Beazley skated over these elements in his policy launch. Instead, he
concentrated on some ludicrous imagery by which the drug barons, those
mythical creatures so beloved of politicians, would be ''sitting penniless
in the gutter'', while their former victims, miraculously rehabilitated by
Beazley's beatitudes, strode by with scarcely a scornful glance.
It was all a mad fantasy. But in the absence of courage and thoughtfulness,
that's what politicians do they try to convince themselves that they are
doing something useful by painting imaginary pictures in the air.
Actually, it's sadder than that. Beazley is a relatively intelligent man.
But he appears to be an addictive personality because of his difficulties
with his weight problem.
And because something is missing in the Beazley make-up, he thinks the rest
of the world is similarly constructed.
Moreover, he equates drugs with evil the way that religious people of the
Middle East used to equate women with temptation.
Thus, the Eve myth in Christian theology; thus the purdah of Islamic custom.

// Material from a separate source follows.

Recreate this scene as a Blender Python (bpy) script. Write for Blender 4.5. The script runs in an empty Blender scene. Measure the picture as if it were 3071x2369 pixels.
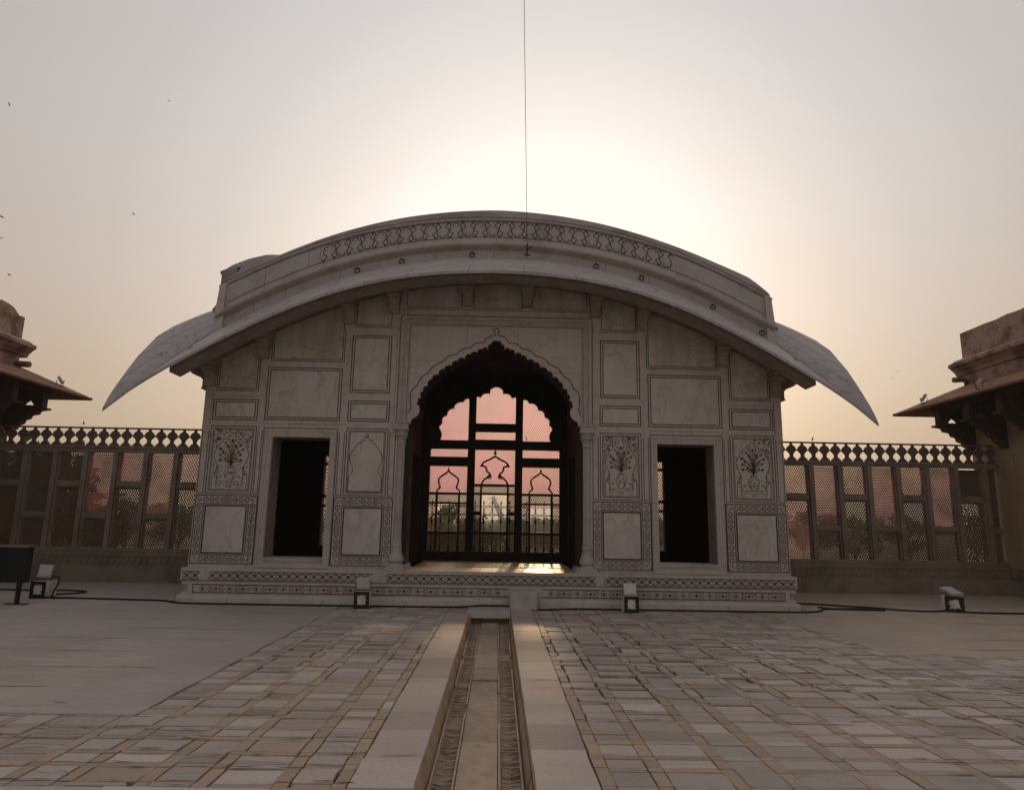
import bpy, math, random
import numpy as np
from mathutils import Vector, Matrix, noise
from mathutils.geometry import tessellate_polygon
R = math.radians
HAZE = .0009
sc = bpy.context.scene
C = sc.collection

# ------------------------------------------------------------------ camera
cd = bpy.data.cameras.new('camera'); cam = bpy.data.objects.new('camera', cd); C.objects.link(cam)
cd.sensor_fit = 'HORIZONTAL'; cd.sensor_width = 36; cd.lens = 23.782
cd.clip_start = 0.05; cd.clip_end = 6000
PITCH, YAW, ROLL = 0.188029365, 0.0172143951, 0.0169027755
fw = Vector((math.sin(YAW)*math.cos(PITCH), math.cos(YAW)*math.cos(PITCH), math.sin(PITCH)))
rt = Vector((math.cos(YAW), -math.sin(YAW), 0)); up = rt.cross(fw)
rt2 = rt*math.cos(ROLL) + up*math.sin(ROLL); up2 = -rt*math.sin(ROLL) + up*math.cos(ROLL)
M = Matrix((rt2, up2, -fw)).transposed().to_4x4(); M.translation = Vector((0.11, -13.95, 1.6))
cam.matrix_world = M
sc.camera = cam
CAM = Vector((0.11, -13.95, 1.6))

# ------------------------------------------------------------------ sky, sun, exposure
SUN_EL, SUN_AZ = R(15.0), R(4.2)       # azimuth measured from +Y towards +X
sdir = Vector((math.sin(SUN_AZ)*math.cos(SUN_EL), math.cos(SUN_AZ)*math.cos(SUN_EL), math.sin(SUN_EL)))
w = bpy.data.worlds.new('World'); sc.world = w; w.use_nodes = True
nt = w.node_tree; nt.nodes.clear(); N = nt.nodes.new; L = nt.links.new
out = N('ShaderNodeOutputWorld'); bg = N('ShaderNodeBackground'); bg.inputs[1].default_value = 1.0
sky = N('ShaderNodeTexSky'); sky.sky_type = 'NISHITA'; sky.sun_disc = False
sky.sun_elevation = SUN_EL; sky.sun_rotation = SUN_AZ; sky.dust_density = 6; sky.air_density = 1.4; sky.altitude = 200
tc = N('ShaderNodeTexCoord')
dot = N('ShaderNodeVectorMath'); dot.operation = 'DOT_PRODUCT'; dot.inputs[1].default_value = sdir
nrm = N('ShaderNodeVectorMath'); nrm.operation = 'NORMALIZE'
L(tc.outputs['Generated'], nrm.inputs[0]); L(nrm.outputs[0], dot.inputs[0])
ac = N('ShaderNodeMath'); ac.operation = 'ARCCOSINE'; ac.use_clamp = False; L(dot.outputs['Value'], ac.inputs[0])
dv = N('ShaderNodeMath'); dv.operation = 'DIVIDE'; dv.inputs[1].default_value = math.pi; L(ac.outputs[0], dv.inputs[0])
def ramp(nt, pts, interp='EASE'):
    r = nt.nodes.new('ShaderNodeValToRGB'); e = r.color_ramp; e.interpolation = interp
    while len(e.elements) > 1: e.elements.remove(e.elements[0])
    e.elements[0].position = pts[0][0]; e.elements[0].color = (*pts[0][1], 1)
    for p, c in pts[1:]:
        k = e.elements.new(p); k.color = (*c, 1)
    return r
g = lambda v: (v, v, v)
glow = ramp(nt, [(0, (3.8, 4.2, 5.2)), (5/180, (2.5, 2.75, 3.3)), (9/180, (1.50, 1.60, 1.85)), (12/180, (1.20, 1.23, 1.36)), (15/180, (1.03, 1.03, 1.07)), (18/180, (.92, .91, .91)), (22/180, (.81, .80, .785)), (27/180, g(.69)), (34/180, g(.585)),
                 (44/180, (.50, .495, .495)), (62/180, (.435, .43, .435)), (95/180, (.385, .38, .40)), (1, (.375, .37, .395))], 'CARDINAL')
L(dv.outputs[0], glow.inputs[0])
sep = N('ShaderNodeSeparateXYZ'); L(nrm.outputs[0], sep.inputs[0])
tint = ramp(nt, [(0, (.95, .71, .47)), (.04, (.95, .73, .48)), (.17, (1.02, .80, .60)), (.28, (1.02, .865, .75)), (.42, (1.01, .925, .87)), (.60, (.985, .945, .925)), (1, (.95, .95, .98))], 'LINEAR')
L(sep.outputs[2], tint.inputs[0])
mul = N('ShaderNodeMix'); mul.data_type = 'RGBA'; mul.blend_type = 'MULTIPLY'; mul.inputs[0].default_value = 1
L(glow.outputs[0], mul.inputs[6]); L(tint.outputs[0], mul.inputs[7])
sm = N('ShaderNodeMix'); sm.data_type = 'RGBA'; sm.blend_type = 'MULTIPLY'; sm.inputs[0].default_value = 1
sm.inputs[7].default_value = (.008, .008, .008, 1); L(sky.outputs[0], sm.inputs[6])
ad = N('ShaderNodeMix'); ad.data_type = 'RGBA'; ad.blend_type = 'ADD'; ad.inputs[0].default_value = 1
L(mul.outputs[2], ad.inputs[6]); L(sm.outputs[2], ad.inputs[7]); L(ad.outputs[2], bg.inputs[0]); L(bg.outputs[0], out.inputs[0])
sl = bpy.data.lights.new('sun', 'SUN'); sl.energy = 1.05; sl.angle = R(2.8); sl.color = (1, .66, .36)
so = bpy.data.objects.new('sun', sl); C.objects.link(so)
so.rotation_euler = sdir.to_track_quat('Z', 'Y').to_euler(); so.location = (0, 0, 30)
sc.view_settings.view_transform = 'Standard'; sc.view_settings.look = 'None'; sc.view_settings.exposure = 0; sc.view_settings.gamma = 1
sc.render.film_transparent = False
try: sc.cycles.max_bounces = 6; sc.cycles.sample_clamp_indirect = 3
except Exception: pass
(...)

They do not understand that the solution is not to be found in banning
drugs or hiding women's curves, but in fashioning an outlook on life that
puts them in a healthy perspective.
There's little that can be done to make this core of understanding take
root grow in a man like Beazley. Some of the most intelligent people in the
world are similarly disabled.
But in Beazley's case, there's an added impediment (or is inducement a
better word?). There's probably still some votes in appealing to the
ignorant and the timid.
Even for the man who trumpets the Knowledge Nation.